╭──

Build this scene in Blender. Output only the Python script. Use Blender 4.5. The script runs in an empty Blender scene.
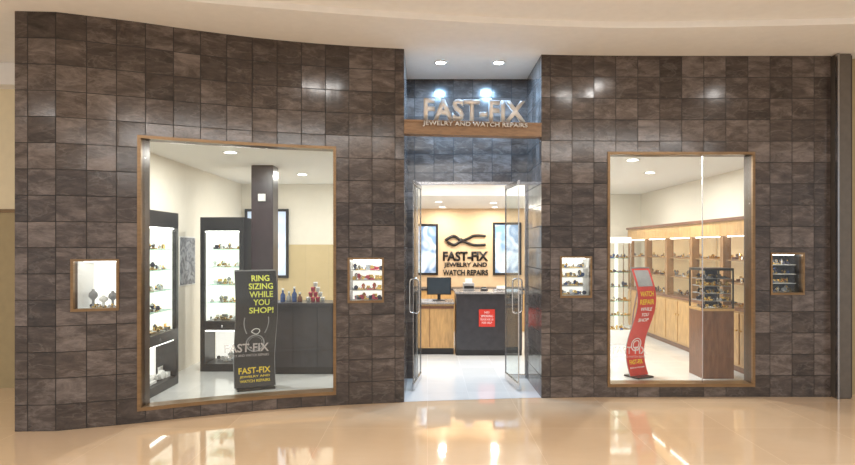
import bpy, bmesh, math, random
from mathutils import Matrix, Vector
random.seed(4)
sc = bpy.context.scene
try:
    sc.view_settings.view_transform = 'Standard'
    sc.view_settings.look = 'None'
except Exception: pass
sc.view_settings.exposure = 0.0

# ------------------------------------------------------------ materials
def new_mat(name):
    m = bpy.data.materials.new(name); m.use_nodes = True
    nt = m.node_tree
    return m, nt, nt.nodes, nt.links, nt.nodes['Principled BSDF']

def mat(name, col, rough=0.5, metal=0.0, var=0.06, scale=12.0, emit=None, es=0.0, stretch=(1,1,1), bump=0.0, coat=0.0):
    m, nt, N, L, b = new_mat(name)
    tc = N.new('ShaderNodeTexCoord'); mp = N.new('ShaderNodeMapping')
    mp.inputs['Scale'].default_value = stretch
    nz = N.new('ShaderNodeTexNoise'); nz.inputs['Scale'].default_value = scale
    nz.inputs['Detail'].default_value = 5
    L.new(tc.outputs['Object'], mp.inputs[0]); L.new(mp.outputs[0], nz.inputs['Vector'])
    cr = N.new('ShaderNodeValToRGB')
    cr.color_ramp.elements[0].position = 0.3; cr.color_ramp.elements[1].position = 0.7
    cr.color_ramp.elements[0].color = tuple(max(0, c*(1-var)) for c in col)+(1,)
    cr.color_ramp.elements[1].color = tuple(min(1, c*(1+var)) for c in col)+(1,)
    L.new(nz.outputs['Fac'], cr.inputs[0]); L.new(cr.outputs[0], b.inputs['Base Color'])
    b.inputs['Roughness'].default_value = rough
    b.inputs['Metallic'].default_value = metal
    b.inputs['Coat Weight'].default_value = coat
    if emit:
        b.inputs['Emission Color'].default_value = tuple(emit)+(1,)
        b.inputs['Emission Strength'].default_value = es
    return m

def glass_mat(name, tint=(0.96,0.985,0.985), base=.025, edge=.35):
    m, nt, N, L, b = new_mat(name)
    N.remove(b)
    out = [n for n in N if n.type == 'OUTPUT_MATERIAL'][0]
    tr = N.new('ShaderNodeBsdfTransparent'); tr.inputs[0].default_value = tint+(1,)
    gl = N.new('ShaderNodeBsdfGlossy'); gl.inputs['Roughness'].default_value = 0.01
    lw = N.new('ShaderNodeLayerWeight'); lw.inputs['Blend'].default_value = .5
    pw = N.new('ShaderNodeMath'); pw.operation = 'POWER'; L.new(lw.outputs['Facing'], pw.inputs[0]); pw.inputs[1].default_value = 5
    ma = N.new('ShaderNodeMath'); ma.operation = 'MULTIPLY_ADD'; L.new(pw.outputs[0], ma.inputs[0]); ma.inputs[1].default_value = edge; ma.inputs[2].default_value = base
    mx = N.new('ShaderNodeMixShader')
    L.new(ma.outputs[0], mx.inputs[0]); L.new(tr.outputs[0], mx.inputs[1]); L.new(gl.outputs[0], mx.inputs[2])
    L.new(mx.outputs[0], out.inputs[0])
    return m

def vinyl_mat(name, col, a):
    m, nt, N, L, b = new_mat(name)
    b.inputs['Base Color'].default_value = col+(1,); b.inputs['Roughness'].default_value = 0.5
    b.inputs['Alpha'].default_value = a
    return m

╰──

JOB:
Starting with the first line of the data above and ending with the line containing "sc.view_settings.exposure = 0.0", please restate every line exactly, leaving images out.

OUTPUT BELOW:
Build this scene in Blender. Output only the Python script. Use Blender 4.5. The script runs in an empty Blender scene.
import bpy, bmesh, math, random
from mathutils import Matrix, Vector
random.seed(4)
sc = bpy.context.scene
try:
    sc.view_settings.view_transform = 'Standard'
    sc.view_settings.look = 'None'
except Exception: pass
sc.view_settings.exposure = 0.0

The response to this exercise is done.